Un hombre de negocios
Siendo un chaval, este madrileño nacido en 1927 comenzó a trabajar como botones en los Estudios Chamartín, donde a los veinte años ascendió a ayudante de producción, convirtiéndose más tarde, primero en guionista (Como la tierra, de Alfredo Hurtado, 1954), y pronto también en productor (¡Aquí hay petróleo!, de Rafael J. Salvia, 1956; Las chicas de la Cruz Roja, de Fernando Palacios, 1958, o El día de los enamorados, también de Palacios, 1959). Desde entonces, ha escrito más de sesenta películas, de las que ha producido más de la mitad, y dirigido 17. Una amplia carrera, pues, dedicada a un cine de atractivo popular a través del que es fácil rastrear ahora la evolución económica, social y cultural de la vida española.
La gran familia, en 1962, y La ciudad no es para mí, en 1965, constituyeron algunos de los más grandes éxitos de su productora, en los que mezclaba con habilidad cierto reflejo social con intenciones claramente moralizantes, tan del gusto de los espectadores de entonces... así como de los censores. Decidido a dirigir sus propias películas (había trabajado estrechamente con Pedro Lazaga, y también con José María Forqué, Sáenz de Heredia, Javier Aguirre y Fernando Fernán-Gómez), se lanzó a un cine de insinuaciones eróticas aunque sin dejar de lado la moralina exigida. En este sentido, La miel es un buen ejemplo.

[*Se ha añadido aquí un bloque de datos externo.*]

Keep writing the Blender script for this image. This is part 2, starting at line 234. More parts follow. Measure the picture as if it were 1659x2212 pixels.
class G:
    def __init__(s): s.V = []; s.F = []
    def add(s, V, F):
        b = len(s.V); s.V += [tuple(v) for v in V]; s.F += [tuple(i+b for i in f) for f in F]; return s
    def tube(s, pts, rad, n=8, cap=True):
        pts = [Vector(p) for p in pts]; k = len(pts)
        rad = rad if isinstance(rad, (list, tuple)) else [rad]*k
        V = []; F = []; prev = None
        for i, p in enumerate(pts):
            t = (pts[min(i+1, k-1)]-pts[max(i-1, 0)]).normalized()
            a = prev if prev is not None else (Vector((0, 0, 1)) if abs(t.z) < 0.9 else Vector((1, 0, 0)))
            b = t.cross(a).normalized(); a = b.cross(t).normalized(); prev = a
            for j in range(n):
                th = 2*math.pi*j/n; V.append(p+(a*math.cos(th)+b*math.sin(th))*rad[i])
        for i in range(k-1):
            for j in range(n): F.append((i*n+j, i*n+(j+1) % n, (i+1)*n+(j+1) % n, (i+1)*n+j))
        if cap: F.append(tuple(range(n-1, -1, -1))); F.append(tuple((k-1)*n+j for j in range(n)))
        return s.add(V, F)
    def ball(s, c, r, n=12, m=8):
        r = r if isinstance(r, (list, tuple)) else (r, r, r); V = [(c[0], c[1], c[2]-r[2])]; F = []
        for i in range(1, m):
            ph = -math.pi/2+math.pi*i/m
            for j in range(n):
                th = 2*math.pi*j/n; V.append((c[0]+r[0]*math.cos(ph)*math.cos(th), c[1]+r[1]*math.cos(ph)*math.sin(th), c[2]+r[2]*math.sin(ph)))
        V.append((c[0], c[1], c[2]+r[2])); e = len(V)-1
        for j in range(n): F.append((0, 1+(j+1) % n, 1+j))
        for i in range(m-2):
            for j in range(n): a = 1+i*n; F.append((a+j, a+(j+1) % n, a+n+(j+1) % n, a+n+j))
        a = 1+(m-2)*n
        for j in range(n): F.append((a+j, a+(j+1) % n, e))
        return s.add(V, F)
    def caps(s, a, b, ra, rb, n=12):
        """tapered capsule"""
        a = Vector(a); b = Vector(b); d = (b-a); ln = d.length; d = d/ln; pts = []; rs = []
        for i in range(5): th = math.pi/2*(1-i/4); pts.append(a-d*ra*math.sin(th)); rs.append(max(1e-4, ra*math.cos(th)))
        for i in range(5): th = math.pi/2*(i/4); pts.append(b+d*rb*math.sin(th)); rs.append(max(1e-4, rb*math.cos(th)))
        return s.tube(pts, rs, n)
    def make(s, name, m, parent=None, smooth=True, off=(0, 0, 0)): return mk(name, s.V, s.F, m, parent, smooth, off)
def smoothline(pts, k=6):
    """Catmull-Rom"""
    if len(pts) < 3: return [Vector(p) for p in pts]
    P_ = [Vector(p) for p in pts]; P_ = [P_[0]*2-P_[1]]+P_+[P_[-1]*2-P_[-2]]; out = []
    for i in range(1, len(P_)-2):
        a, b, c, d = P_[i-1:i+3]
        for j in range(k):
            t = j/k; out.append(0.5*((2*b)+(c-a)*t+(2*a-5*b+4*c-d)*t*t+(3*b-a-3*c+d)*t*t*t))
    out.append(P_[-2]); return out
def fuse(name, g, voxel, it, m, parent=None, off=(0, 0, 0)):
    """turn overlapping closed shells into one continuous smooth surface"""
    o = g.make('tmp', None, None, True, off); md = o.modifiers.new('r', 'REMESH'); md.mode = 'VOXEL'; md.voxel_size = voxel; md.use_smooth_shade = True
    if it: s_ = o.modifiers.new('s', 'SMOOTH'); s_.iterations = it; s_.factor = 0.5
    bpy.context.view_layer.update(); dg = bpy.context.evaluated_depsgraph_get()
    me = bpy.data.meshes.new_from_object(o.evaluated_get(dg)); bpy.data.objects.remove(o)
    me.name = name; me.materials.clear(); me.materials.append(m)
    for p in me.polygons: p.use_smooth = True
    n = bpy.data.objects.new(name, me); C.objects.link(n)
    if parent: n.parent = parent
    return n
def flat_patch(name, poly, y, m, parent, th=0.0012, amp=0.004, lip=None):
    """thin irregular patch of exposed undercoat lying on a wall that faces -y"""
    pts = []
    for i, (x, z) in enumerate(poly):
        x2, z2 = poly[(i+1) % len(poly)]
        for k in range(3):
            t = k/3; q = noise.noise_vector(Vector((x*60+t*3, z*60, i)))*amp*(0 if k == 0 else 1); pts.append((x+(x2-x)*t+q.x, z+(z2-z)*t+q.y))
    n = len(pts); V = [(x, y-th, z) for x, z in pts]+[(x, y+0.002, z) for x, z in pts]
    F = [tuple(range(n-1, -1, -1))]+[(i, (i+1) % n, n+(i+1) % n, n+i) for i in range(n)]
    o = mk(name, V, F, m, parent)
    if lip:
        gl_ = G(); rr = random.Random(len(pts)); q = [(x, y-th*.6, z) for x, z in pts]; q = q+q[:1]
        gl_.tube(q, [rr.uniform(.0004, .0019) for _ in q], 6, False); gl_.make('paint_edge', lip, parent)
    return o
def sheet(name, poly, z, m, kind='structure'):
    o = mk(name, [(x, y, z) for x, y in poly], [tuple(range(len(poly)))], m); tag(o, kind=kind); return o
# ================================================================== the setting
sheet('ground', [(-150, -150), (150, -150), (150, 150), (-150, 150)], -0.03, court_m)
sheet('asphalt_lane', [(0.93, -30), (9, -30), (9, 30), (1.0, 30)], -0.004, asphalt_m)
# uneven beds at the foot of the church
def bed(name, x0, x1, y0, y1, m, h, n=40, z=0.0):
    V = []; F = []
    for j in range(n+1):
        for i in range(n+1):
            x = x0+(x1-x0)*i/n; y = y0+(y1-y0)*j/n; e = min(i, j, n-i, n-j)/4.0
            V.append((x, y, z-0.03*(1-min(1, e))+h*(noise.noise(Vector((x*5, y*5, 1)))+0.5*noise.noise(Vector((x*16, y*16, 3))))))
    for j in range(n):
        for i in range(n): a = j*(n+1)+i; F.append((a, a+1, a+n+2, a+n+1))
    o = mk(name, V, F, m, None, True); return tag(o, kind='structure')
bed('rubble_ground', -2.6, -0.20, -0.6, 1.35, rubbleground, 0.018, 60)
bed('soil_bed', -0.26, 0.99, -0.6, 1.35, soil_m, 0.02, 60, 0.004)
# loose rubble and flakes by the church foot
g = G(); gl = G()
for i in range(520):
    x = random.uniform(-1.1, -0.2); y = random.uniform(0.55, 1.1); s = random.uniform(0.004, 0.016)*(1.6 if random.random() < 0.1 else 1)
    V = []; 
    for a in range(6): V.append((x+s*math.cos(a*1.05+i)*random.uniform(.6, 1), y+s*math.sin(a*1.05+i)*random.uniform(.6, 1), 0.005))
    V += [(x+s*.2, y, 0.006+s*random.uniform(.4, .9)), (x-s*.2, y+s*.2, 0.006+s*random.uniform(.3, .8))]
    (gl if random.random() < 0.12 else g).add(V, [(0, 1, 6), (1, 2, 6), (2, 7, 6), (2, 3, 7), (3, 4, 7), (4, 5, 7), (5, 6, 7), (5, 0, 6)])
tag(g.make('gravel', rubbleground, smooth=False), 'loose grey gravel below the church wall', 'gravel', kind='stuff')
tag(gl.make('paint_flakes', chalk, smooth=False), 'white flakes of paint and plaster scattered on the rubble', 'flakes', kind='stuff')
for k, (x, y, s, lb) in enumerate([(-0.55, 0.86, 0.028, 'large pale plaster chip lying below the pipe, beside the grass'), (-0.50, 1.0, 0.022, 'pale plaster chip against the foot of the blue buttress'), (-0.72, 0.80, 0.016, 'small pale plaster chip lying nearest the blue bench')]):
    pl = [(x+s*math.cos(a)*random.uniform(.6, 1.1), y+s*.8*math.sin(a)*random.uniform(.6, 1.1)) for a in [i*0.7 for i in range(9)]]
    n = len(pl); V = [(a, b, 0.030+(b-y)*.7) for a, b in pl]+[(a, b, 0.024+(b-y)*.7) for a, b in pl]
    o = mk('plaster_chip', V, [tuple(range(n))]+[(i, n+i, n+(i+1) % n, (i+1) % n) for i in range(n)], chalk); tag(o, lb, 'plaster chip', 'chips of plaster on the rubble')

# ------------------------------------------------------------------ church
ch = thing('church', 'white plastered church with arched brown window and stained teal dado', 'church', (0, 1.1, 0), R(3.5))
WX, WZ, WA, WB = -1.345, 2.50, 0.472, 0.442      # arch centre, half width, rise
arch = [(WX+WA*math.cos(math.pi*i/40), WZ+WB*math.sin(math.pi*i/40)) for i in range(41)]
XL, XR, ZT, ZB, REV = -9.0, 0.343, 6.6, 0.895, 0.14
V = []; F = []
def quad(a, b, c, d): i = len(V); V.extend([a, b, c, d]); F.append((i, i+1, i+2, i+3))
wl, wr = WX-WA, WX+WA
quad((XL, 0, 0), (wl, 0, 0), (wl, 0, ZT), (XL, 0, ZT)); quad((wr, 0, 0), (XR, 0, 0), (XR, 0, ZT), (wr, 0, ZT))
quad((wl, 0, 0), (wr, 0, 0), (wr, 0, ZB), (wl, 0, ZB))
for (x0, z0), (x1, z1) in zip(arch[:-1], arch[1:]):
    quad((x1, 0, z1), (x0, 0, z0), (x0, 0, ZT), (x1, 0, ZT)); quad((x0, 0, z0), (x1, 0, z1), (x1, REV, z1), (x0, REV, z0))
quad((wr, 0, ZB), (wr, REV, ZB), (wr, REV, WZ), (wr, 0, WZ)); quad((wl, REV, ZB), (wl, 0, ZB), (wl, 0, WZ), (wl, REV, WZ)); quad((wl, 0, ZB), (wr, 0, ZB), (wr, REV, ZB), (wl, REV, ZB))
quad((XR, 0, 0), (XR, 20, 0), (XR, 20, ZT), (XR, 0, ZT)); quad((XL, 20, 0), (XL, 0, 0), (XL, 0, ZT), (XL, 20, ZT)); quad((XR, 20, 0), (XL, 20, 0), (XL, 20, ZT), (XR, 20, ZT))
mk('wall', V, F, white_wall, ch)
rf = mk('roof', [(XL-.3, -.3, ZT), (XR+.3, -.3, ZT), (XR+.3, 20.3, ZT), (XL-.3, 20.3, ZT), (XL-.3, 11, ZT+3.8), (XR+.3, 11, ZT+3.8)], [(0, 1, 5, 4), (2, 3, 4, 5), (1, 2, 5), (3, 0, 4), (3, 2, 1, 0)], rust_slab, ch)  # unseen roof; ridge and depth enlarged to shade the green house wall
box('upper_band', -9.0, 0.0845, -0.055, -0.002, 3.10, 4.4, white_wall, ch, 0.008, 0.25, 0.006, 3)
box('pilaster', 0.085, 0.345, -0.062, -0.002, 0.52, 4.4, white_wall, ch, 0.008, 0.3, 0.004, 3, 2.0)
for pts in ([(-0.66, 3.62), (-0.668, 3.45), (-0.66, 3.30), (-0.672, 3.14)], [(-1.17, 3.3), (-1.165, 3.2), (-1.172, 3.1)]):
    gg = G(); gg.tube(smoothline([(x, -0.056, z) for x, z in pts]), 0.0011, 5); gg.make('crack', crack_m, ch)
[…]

Más tarde se lanzó a temas de rabiosa actualidad: el divorcio (El divorcio que viene, 1980), la prostitución de lujo (Puente aéreo, 1981) o la defraudación a Hacienda (127 millones libres de impuestos, 1981). En las series que dirigió para televisión, Anillos de oro (1983), Segunda enseñanza (1985) o Brigada Central (1988), los elementos eróticos desaparecieron definitivamente, para abundar a cambio en sus apuntes sociales de la vida cotidiana, con los que logró igualmente grandes éxitos de audiencia.